Our Construction Guidelines

Our Construction Guidelines

Overview

In August 1993, The Main Street Landing Company commissioned William Maclay Architects and Planners to develop sustainable design principles for the Main Street Landing project. William Maclay, John Quinney, Blair Hamilton and the Main Street Landing design team worked on that draft. The draft, developed and refined during the early months of 2000, reflected the involvement of the Main Street Landing development and design team and environmental design consultants, William Maclay and Andy Shapiro of Vermont Energy Investment Corporation. These guidelines built on the work of many practitioners and sources in the sustainable design field.
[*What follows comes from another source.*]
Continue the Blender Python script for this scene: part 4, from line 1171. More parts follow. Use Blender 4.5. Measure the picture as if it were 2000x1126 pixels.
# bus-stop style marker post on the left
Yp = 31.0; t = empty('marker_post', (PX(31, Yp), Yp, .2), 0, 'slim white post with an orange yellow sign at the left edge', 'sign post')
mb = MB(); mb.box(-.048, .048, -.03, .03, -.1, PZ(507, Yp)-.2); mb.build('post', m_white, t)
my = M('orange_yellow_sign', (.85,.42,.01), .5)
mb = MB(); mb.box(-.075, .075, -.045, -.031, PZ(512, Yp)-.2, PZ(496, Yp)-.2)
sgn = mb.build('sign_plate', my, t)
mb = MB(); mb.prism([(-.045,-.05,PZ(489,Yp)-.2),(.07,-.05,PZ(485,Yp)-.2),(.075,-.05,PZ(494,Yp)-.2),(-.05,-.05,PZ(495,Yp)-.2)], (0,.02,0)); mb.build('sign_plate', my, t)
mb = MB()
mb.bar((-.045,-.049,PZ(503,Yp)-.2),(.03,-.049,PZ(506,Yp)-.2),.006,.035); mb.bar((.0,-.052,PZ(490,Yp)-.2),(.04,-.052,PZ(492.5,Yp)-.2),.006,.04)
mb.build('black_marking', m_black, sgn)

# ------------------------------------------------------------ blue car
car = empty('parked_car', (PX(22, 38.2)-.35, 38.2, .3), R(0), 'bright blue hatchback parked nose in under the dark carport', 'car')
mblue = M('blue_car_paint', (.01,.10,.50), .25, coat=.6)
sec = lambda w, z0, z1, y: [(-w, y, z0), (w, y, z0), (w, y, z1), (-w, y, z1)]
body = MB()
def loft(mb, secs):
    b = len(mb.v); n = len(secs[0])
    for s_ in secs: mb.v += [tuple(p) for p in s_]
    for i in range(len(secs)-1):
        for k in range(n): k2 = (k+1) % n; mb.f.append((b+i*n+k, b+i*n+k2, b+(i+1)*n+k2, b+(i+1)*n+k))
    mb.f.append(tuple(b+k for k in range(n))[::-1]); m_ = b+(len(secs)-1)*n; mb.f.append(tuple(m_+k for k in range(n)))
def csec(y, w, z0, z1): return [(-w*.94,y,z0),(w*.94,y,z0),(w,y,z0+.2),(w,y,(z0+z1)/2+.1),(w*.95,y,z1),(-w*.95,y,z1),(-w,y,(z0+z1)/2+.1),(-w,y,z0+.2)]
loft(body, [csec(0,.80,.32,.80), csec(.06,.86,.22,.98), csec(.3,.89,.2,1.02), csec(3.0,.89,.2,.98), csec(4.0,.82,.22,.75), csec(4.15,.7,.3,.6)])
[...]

The environmental goals, guidelines and strategies that follow were developed to assist the Main Street Landing Company with developing Burlington Waterfront projects that incorporated realistic, attainable and cost-effective sustainable design strategies. The overall intent of this effort was to minimize the environmental impacts of construction and demonstrate opportunities for implementing emerging and existing environmentally responsible technologies and methods. The more specific intent of the document was to identify sustainable design strategies that could be utilized by the design and construction teams in the Main Street Landing Waterfront Project.
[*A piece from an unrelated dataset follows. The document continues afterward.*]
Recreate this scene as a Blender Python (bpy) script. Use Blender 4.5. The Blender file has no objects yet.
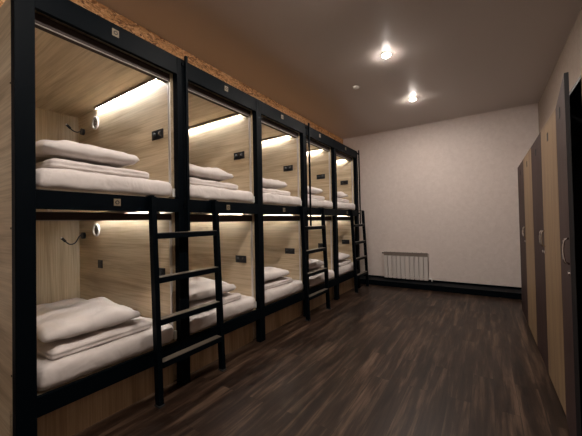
import bpy, bmesh, math, random
from mathutils import Vector, Matrix, noise
random.seed(7)
scene = bpy.context.scene
col = scene.collection
PI = math.pi

# ------------------------------------------------------------------ materials
def new_mat(name, base=(.5, .5, .5), rough=.5, metal=0., spec=.5):
    m = bpy.data.materials.new(name)
    m.use_nodes = True
    nt = m.node_tree
    b = nt.nodes['Principled BSDF']
    b.inputs['Base Color'].default_value = (*base, 1)
    b.inputs['Roughness'].default_value = rough
    b.inputs['Metallic'].default_value = metal
    b.inputs['Specular IOR Level'].default_value = spec
    return m, nt, b

def coords(nt, scale, rot=(0, 0, 0)):
    g = nt.nodes.new('ShaderNodeNewGeometry')
    mp = nt.nodes.new('ShaderNodeMapping')
    mp.inputs['Scale'].default_value = scale
    mp.inputs['Rotation'].default_value = rot
    nt.links.new(g.outputs['Position'], mp.inputs['Vector'])
    return mp.outputs['Vector']

def noise_node(nt, vec, scale, detail=4, rough=.55, dist=0.):
    n = nt.nodes.new('ShaderNodeTexNoise')
    n.inputs['Scale'].default_value = scale
    n.inputs['Detail'].default_value = detail
    n.inputs['Roughness'].default_value = rough
    n.inputs['Distortion'].default_value = dist
    nt.links.new(vec, n.inputs['Vector'])
    return n.outputs['Fac']

def ramp(nt, fac, stops):
    r = nt.nodes.new('ShaderNodeValToRGB')
    e = r.color_ramp.elements
    while len(e) < len(stops):
        e.new(.5)
    for k, (p, c) in enumerate(stops):
        e[k].position = p
        e[k].color = (*c, 1)
    nt.links.new(fac, r.inputs['Fac'])
    return r.outputs['Color']

def mix(nt, a, b, fac, mode='MIX'):
    x = nt.nodes.new('ShaderNodeMix')
    x.data_type = 'RGBA'
    x.blend_type = mode
    for s, v in ((x.inputs[6], a), (x.inputs[7], b), (x.inputs[0], fac)):
        if hasattr(v, 'links'):
            nt.links.new(v, s)
        elif isinstance(v, tuple):
            s.default_value = (*v, 1)
        else:
            s.default_value = v
    return x.outputs[2]

def bump(nt, b, h, strength, dist=.01):
    n = nt.nodes.new('ShaderNodeBump')
    n.inputs['Strength'].default_value = strength
    n.inputs['Distance'].default_value = dist
    nt.links.new(h, n.inputs['Height'])
    nt.links.new(n.outputs['Normal'], b.inputs['Normal'])

def oak(name, axis, dark, mid, light, rough=.5, spec=.5):
    """sawn oak laminate, grain along the given world axis"""
    m, nt, b = new_mat(name, rough=rough, spec=spec)
    s = {'x': (.35, 3.0, 3.0), 'y': (3.0, .35, 3.0), 'z': (3.0, 3.0, .3)}[axis]
    v = coords(nt, s)
    a = noise_node(nt, v, 2.2, 3, .5, 1.2)
    s2 = tuple(q * (1 if q < 1 else 6) for q in s)
    c = noise_node(nt, coords(nt, s2), 5, 5, .65, .3)
    base = ramp(nt, a, [(.32, dark), (.5, mid), (.68, light)])
    fine = ramp(nt, c, [(.33, (.76, .74, .70)), (.6, (1.03, 1.03, 1.03))])
    nt.links.new(mix(nt, base, fine, 1., 'MULTIPLY'), b.inputs['Base Color'])
    bump(nt, b, c, .12, .002)
    return m

OD, OM, OL = (.42, .32, .205), (.58, .465, .315), (.67, .56, .40)
M = {}
M['oak_x'] = oak('light oak panel, horizontal grain', 'x', OD, OM, OL)
M['oak_z'] = oak('light oak panel, upright grain', 'z', OD, OM, OL)
M['oak_y'] = oak('light oak board', 'z', (.36, .25, .15), (.50, .36, .22), (.55, .41, .26))
M['oak_door'] = oak('beige oak door', 'z', (.17, .108, .06), (.23, .15, .085), (.26, .175, .10), .55, .2)
M['wenge'] = oak('plum brown door', 'z', (.033, .018, .017), (.044, .025, .023), (.052, .030, .028), .6, .12)
M['black'] = new_mat('black painted steel', (.0008, .0024, .0042), .5, 0, .06)[0]
M['black_plastic'] = new_mat('black plastic', (.008, .009, .012), .35)[0]
M['carcass'] = new_mat('dark wardrobe board', (.012, .012, .015), .5)[0]
M['blind'] = new_mat('dark brown roller blind cloth', (.035, .022, .019), .8)[0]
M['alu'] = new_mat('aluminium', (.72, .70, .68), .35, .7)[0]
M['bar'] = new_mat('dull aluminium bar', (.33, .29, .26), .5, .2)[0]
M['chrome'] = new_mat('chrome', (.8, .8, .8), .15, 1.)[0]
M['white_plastic'] = new_mat('white plastic', (.8, .79, .76), .4)[0]
M['grey_plastic'] = new_mat('grey plastic', (.28, .25, .22), .5)[0]
M['painted_shade'] = new_mat('brown grey grille', (.17, .135, .115), .5)[0]  # shade in the radiator's recessed top, put in as a colour
M['plate'] = new_mat('beige plate', (.22, .17, .11), .5)[0]
M['slot'] = new_mat('dark slot', (.02, .02, .02), .7)[0]
M['rubber'] = new_mat('rubber', (.015, .015, .015), .8)[0]
M['pad'] = oak('grey brown tread board', 'y', (.08, .062, .05), (.12, .097, .077), (.16, .13, .105), .35)  # tread tops toned lighter than the black rungs
M['radiator'] = new_mat('white radiator enamel', (.62, .57, .54), .35)[0]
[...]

Read more about our Design and Construction Principles

5 Basic Guidelines

With all of our projects, we strove to meet 5 basic guidelines. 
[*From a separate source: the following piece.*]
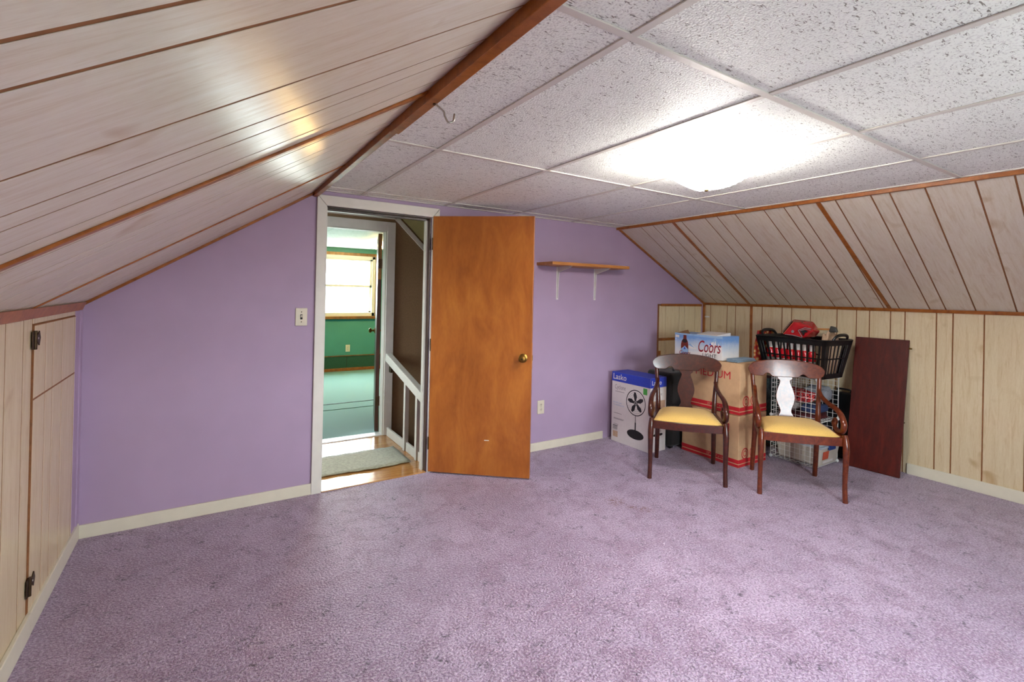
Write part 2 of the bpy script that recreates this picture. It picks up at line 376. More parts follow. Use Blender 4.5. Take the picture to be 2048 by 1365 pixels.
# ---- panelled surfaces: a brown backing sheet with proud boards
GAP = .0085
def planks(parent, grooves, p_top, p_bot, nrm, mat, skew, t=.003, first=0):
    """boards running from p_bot(y) to p_top(y), y between neighbouring grooves"""
    N = Vector(nrm)
    for a, b in zip(grooves[:-1], grooves[1:]):
        g = GAP/2
        sa = skew if a < -.01 else 0; sb = skew if b > YF+.02 else 0
        pts = [p_bot(a-g+sa), p_bot(b+g+sb), p_top(b+g), p_top(a-g)]
        pts = [Vector(p) for p in pts]
        MB().hexa([p-N*t for p in pts]+pts).build('plank', mat, parent, False, t*.3, 1)
def pattern(y0, offs, end):
    return [y0-o for o in offs if y0-o > end]
def sheet(name, a, b, out, lab, cat='wall', thick=.03, y0=.0, y1=None, dep=.003):
    """backing sheet between section points a and b (x,z), pushed outwards"""
    y1 = YF-.1 if y1 is None else y1; A = Vector((a[0], 0, a[1])); B = Vector((b[0], 0, b[1])); O = Vector((out[0], 0, out[1])).normalized()
    A = A+O*dep; B = B+O*dep; d = (B-A).normalized(); A -= d*.02; B += d*.02
    return struct(MB().hexa([(A.x, y1, A.z), (A.x, y0, A.z), (B.x, y0, B.z), (B.x, y1, B.z), (A.x+O.x*thick, y1, A.z+O.z*thick), (A.x+O.x*thick, y0, A.z+O.z*thick), (B.x+O.x*thick, y0, B.z+O.z*thick), (B.x+O.x*thick, y1, B.z+O.z*thick)]).build(name, 'groove'), lab, cat)

# right slope
nr = Vector((-.72, 0, -1.335)).normalized()            # into the room
rs = sheet('wall_right_slope', (XR, ZR), (XSR, ZC), (-nr.x, -nr.z), 'sloping whitewashed board ceiling above the stored boxes and chairs')
g_rs = [0, -.277, -.419, -.522, -.654, -.737, -.969, -1.076, -1.233, -1.462, -1.607, -1.70, -1.835, -1.939, -2.136, -2.233, -2.402, -2.615, -2.764, -2.86, -3.04, -3.14, -3.345, -3.44, -3.615, -3.84, -3.995, -4.095, -4.25, YF]
planks(rs, g_rs, lambda y: (XSR, y, ZC), lambda y: (XR, y, ZR), nr, 'panel_slope', .1)
# left slope
nl = Vector((.76, 0, -1.15)).normalized()
ls = sheet('wall_left_slope', (XL, ZL), (XSL, ZC), (-nl.x, -nl.z), 'glossy whitewashed board slope above the small access door', dep=.001)
g_ls = [0, -.17, -.34, -.44, -.6, -.75, -.86, -.94, -1.04, -1.2, -1.42, -1.59, -1.684, -1.89, -1.977, -2.091, -2.278, -2.372, -2.546, -2.80, -2.885, -3.03, -3.19, -3.29, -3.49, -3.59, -3.765, -3.99, -4.14, YF]
planks(ls, g_ls, lambda y: (XSL, y, ZC), lambda y: (XL, y, ZL), nl, 'panel_slope', -.1, .001)
# right knee wall
rk = struct(MB().box(XR+.003, XR+.05, YF-.1, 0, -.05, ZR+.04).build('wall_right', 'groove'), 'whitewashed vertical board knee wall behind the stored things', 'wall')
g_rk = [0, -.086, -.289, -.389, -.568, -.68, -.882, -.974, -1.147, -1.372, -1.526, -1.624, -1.774, -1.872, -2.072, -2.17, -2.345, -2.56, -2.71, -2.81, -2.98, -3.08, -3.285, -3.38, -3.555, -3.78, -3.935, -4.035, -4.2, YF]
planks(rk, g_rk, lambda y: (XR, y, ZR), lambda y: (XR, y, 0), (-1, 0, 0), 'panel_vertical', 0)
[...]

Sensitivity of the Design to Water. Although this project is set back from the water's edge, the site plan functions as a crucial link between city and water. The building shapes are filled with allusions to water elements such as boats, waves and fish.

Quality and Harmony of Design. The building shapes are not arbitrary but were shaped by forces moving across the site and the provision of public spaces. The buildings incorporate variation and individuality adding interest to the eye and landscape but also a great deal of harmony through common circulation systems, recurring forms such as curves and towers, and details such as lights and railing colors.

Civic Contribution. It was critical that the Main Street Landing Project demonstrate that a private project could feel public and not like an exclusive enclave. The project included not only mixed uses and incomes but created linkages and a transportation hub, demonstrating that a private development could back to the city.

Environmental. Stormwater runoff is captured in a cistern and then filtered a stormwater garden before reentering the city system. Insofar as possible materials were evaluated for environmental impact: Walls are insulated with dense pack cellulose; toilet partitions are made from recycled milk bottles; roof terrace tiles are made from recycled tires. A central, gas fired, heating and cooling system serves all three buildings.

Collaboration/Diversity. This project revolved around collaboration between the three architects, client and the countless meetings with groups and individuals to analyze the site and the city's needs before beginning design. The design has continuity, which allow the public to feel comfortable to flow through and around the site, but the actual buildings reflect the diversity of each architect's individual interpretation of the master plan and allow for a range of uses and incomes.